Superintendent Lopes-Serrao sees this as one of the most practical ways to support attendance. “Every student should have at least one adult in the building who knows them well.” When that connection is in place, it becomes easier to notice when something is off and step in early.

That relationship doesn’t have to be a classroom teacher. It can be a counselor, a recess coach, a front office staff member, or any adult who takes the time to build trust and stay consistent.

Elizabeth Cushing puts it more directly. “It takes every adult in the building working together so every student feels known by someone.”

With that kind of connection in place, it becomes easier to notice when something is off and respond early.

7. Use Student Feedback to Strengthen the Experience

Students experience the school day differently than adults do. Without their input, it is easy to miss what is actually getting in the way. Elizabeth Cushing emphasizes the importance of listening directly to students. “If we want to improve attendance, we have to understand what students are experiencing and what they need from the school day.”

That insight shifts how schools approach the work. Instead of assuming what students need, leaders create space to ask and adjust.

Superintendent Lopes-Serrao has seen how simple tools, like student surveys and focus groups, surface patterns that might otherwise go unnoticed. Students point to where they feel disconnected, where routines break down, and where support is missing.

Those insights highlight small changes that make a big difference in how students experience the day. When schools listen and respond, students are more likely to feel invested in being there.

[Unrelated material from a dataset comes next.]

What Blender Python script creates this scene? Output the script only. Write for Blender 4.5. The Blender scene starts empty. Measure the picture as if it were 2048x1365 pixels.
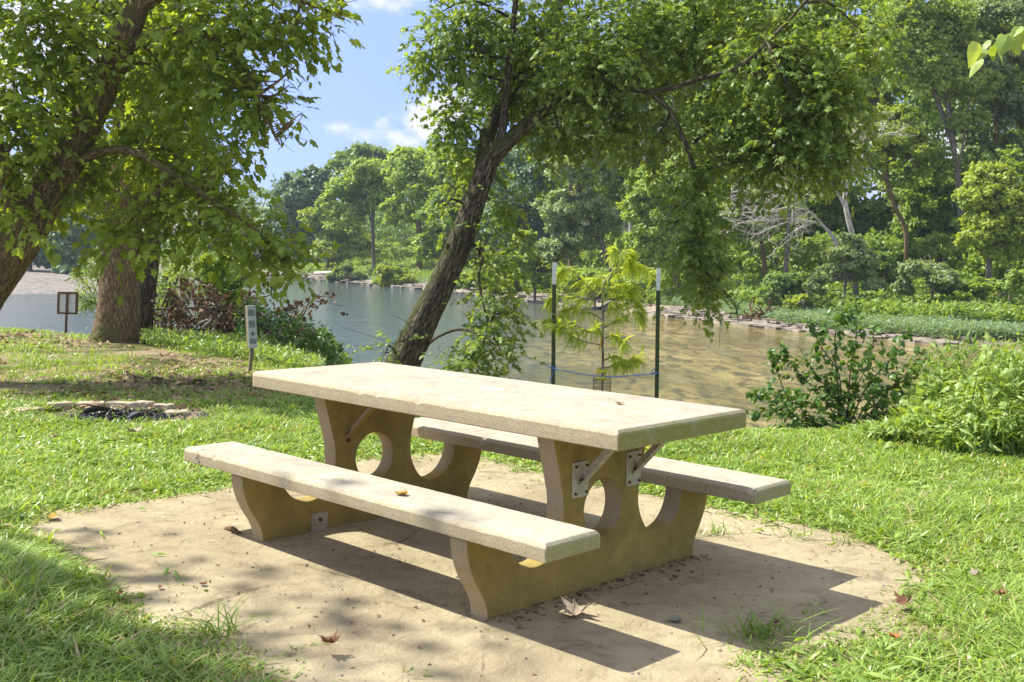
import bpy, bmesh, math
import numpy as np
from mathutils import Vector, Matrix
S = bpy.context.scene
COL = S.collection

# ------------------------------------------------------------------ camera, sky, sun, exposure
FPX, PITCH, ROLL, CH = 2201.6, 0.0820, 0.0171, 1.400
_c, _s = math.cos(PITCH), math.sin(PITCH)
_R0 = np.array([1, 0, 0.]); FV = np.array([0, _c, -_s]); _U0 = np.array([0, _s, _c])
RV = math.cos(ROLL) * _R0 + math.sin(ROLL) * _U0
UV = -math.sin(ROLL) * _R0 + math.cos(ROLL) * _U0
cam = bpy.data.cameras.new('camera'); camo = bpy.data.objects.new('camera', cam); COL.objects.link(camo)
cam.sensor_width = 36; cam.lens = 36 * FPX / 2048; cam.clip_start = 0.05; cam.clip_end = 3000
camo.matrix_world = Matrix([[RV[i], UV[i], -FV[i], [0, 0, CH][i]] for i in range(3)] + [[0, 0, 0, 1]])
S.camera = camo

SUNV = Vector((-0.735, 0.2685, 1.0)).normalized()
sun = bpy.data.lights.new('sun', 'SUN'); suno = bpy.data.objects.new('sun', sun); COL.objects.link(suno)
sun.energy = 3.9; sun.angle = math.radians(0.5); sun.color = (1.0, 0.975, 0.93)
suno.rotation_euler = SUNV.to_track_quat('Z', 'Y').to_euler()
SUN_EL = math.asin(SUNV.z); SUN_ROT = math.atan2(SUNV.x, SUNV.y)

W = bpy.data.worlds.new('World'); S.world = W; W.use_nodes = True
nt = W.node_tree; N = nt.nodes; L = nt.links; N.clear()
out = N.new('ShaderNodeOutputWorld'); bg = N.new('ShaderNodeBackground'); bg.inputs[1].default_value = 0.15
sky = N.new('ShaderNodeTexSky'); sky.sky_type = 'NISHITA'; sky.sun_disc = False
sky.sun_elevation = SUN_EL; sky.sun_rotation = SUN_ROT; sky.altitude = 200; sky.air_density = 1.0; sky.dust_density = 0.15; sky.ozone_density = 2.0
tc = N.new('ShaderNodeTexCoord')
_va = N.new('ShaderNodeVectorMath'); _va.operation = 'ADD'; _va.inputs[1].default_value = (0, 0, 0.75); L.new(tc.outputs['Generated'], _va.inputs[0])
_vn = N.new('ShaderNodeVectorMath'); _vn.operation = 'NORMALIZE'; L.new(_va.outputs[0], _vn.inputs[0]); L.new(_vn.outputs[0], sky.inputs[0])
# clouds: noise in direction space, gathered low over the river, plus added cover overhead
mp = N.new('ShaderNodeMapping'); mp.inputs['Scale'].default_value = (1.0, 1.0, 1.7)
L.new(tc.outputs['Generated'], mp.inputs[0])
nz = N.new('ShaderNodeTexNoise'); nz.inputs['Scale'].default_value = 16; nz.inputs['Detail'].default_value = 9; nz.inputs['Roughness'].default_value = 0.58
L.new(mp.outputs[0], nz.inputs[0])
def pxdir(px, py):
    d = FV + RV * (px - 1024) / FPX - UV * (py - 682.5) / FPX
    return d / np.linalg.norm(d)
masks = []
for (px, py, rad) in ((860, 240, 0.095), (780, -30, 0.07), (1750, 260, 0.16), (120, 100, 0.2)):
    vd = N.new('ShaderNodeVectorMath'); vd.operation = 'SUBTRACT'; vd.inputs[1].default_value = tuple(pxdir(px, py))
    L.new(tc.outputs['Generated'], vd.inputs[0])
    sc = N.new('ShaderNodeVectorMath'); sc.operation = 'MULTIPLY'; sc.inputs[1].default_value = (1, 1, 1.55); L.new(vd.outputs[0], sc.inputs[0])
    ln = N.new('ShaderNodeVectorMath'); ln.operation = 'LENGTH'; L.new(sc.outputs[0], ln.inputs[0])
    mr = N.new('ShaderNodeMapRange'); mr.inputs[1].default_value = 0; mr.inputs[2].default_value = rad; mr.inputs[3].default_value = 1; mr.inputs[4].default_value = 0
    L.new(ln.outputs['Value'], mr.inputs[0]); masks.append(mr.outputs[0])
acc = masks[0]
for m in masks[1:]:
    mx = N.new('ShaderNodeMath'); mx.operation = 'MAXIMUM'; L.new(acc, mx.inputs[0]); L.new(m, mx.inputs[1]); acc = mx.outputs[0]
sz = N.new('ShaderNodeSeparateXYZ'); L.new(tc.outputs['Generated'], sz.inputs[0])
hi = N.new('ShaderNodeMapRange'); hi.inputs[1].default_value = 0.3; hi.inputs[2].default_value = 0.5; hi.inputs[3].default_value = 0; hi.inputs[4].default_value = 0.72  # unseen overhead cloud cover, added to brighten the shadows
L.new(sz.outputs[2], hi.inputs[0]); mx = N.new('ShaderNodeMath'); mx.operation = 'MAXIMUM'; L.new(acc, mx.inputs[0]); L.new(hi.outputs[0], mx.inputs[1]); acc = mx.outputs[0]
ad = N.new('ShaderNodeMath'); ad.operation = 'MULTIPLY_ADD'; ad.inputs[1].default_value = 2.4; L.new(nz.outputs[0], ad.inputs[0]); L.new(acc, ad.inputs[2])
cr = N.new('ShaderNodeMapRange'); cr.interpolation_type = 'SMOOTHSTEP'
cr.inputs[1].default_value = 1.62; cr.inputs[2].default_value = 2.1; cr.inputs[3].default_value = 0; cr.inputs[4].default_value = 0.85
L.new(ad.outputs[0], cr.inputs[0])
skg = N.new('ShaderNodeHueSaturation'); skg.inputs['Saturation'].default_value = 0.92; skg.inputs['Value'].default_value = 1.15; L.new(sky.outputs[0], skg.inputs['Color'])
skt = N.new('ShaderNodeMixRGB'); skt.blend_type = 'MULTIPLY'; skt.inputs[0].default_value = 1; skt.inputs[2].default_value = (0.84, 0.8, 0.9, 1); L.new(skg.outputs[0], skt.inputs[1])
mixc = N.new('ShaderNodeMixRGB'); mixc.inputs[2].default_value = (3.9, 3.75, 3.7, 1)
L.new(cr.outputs[0], mixc.inputs[0]); L.new(skt.outputs[0], mixc.inputs[1])
L.new(mixc.outputs[0], bg.inputs[0]); L.new(bg.outputs[0], out.inputs[0])

S.view_settings.view_transform = 'Standard'; S.view_settings.look = 'None'; S.view_settings.gamma = 1
S.view_settings.use_curve_mapping = False; S.view_settings.exposure = 1.12
S.render.engine = 'CYCLES'
S.cycles.max_bounces = 10; S.cycles.diffuse_bounces = 7; S.cycles.glossy_bounces = 3; S.cycles.transmission_bounces = 6
S.cycles.transparent_max_bounces = 8; S.cycles.use_denoising = True; S.cycles.sample_clamp_indirect = 6
S.cycles.caustics_reflective = False; S.cycles.caustics_refractive = False

# ------------------------------------------------------------------ helpers
def P(px, py, Y):                      # photo pixel -> the point at distance Y along the view axis
    d = FV + RV * (px - 1024) / FPX - UV * (py - 682.5) / FPX
    return np.array([0, 0, CH]) + d * (Y / d[1])
def G(px, py, z=0.0):                  # photo pixel -> the point at height z
    d = FV + RV * (px - 1024) / FPX - UV * (py - 682.5) / FPX
    return np.array([0, 0, CH]) + d * ((z - CH) / d[2])
def unit(v):
    return v / np.maximum(np.linalg.norm(v, axis=-1, keepdims=True), 1e-9)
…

Chronic absenteeism is often approached as a problem to track and manage. In practice, it is shaped by how students experience the school day.

Across these strategies, the pattern is consistent. When students feel connected, when routines are predictable, and when there are regular opportunities to play, move, and build relationships, school becomes a place they want to be.

Elizabeth Cushing sees this as an opportunity for schools to focus on what they can control. “When we improve how the school day feels for students, we see changes in engagement, behavior, and attendance.”

That is where Playworks focuses its work. By helping schools create organized, welcoming environments, especially during moments like recess and transitions, it becomes easier to build the relationships and routines that support consistent attendance.

Improving attendance does not start with a new system. It starts with the daily experience students have when they walk through the door.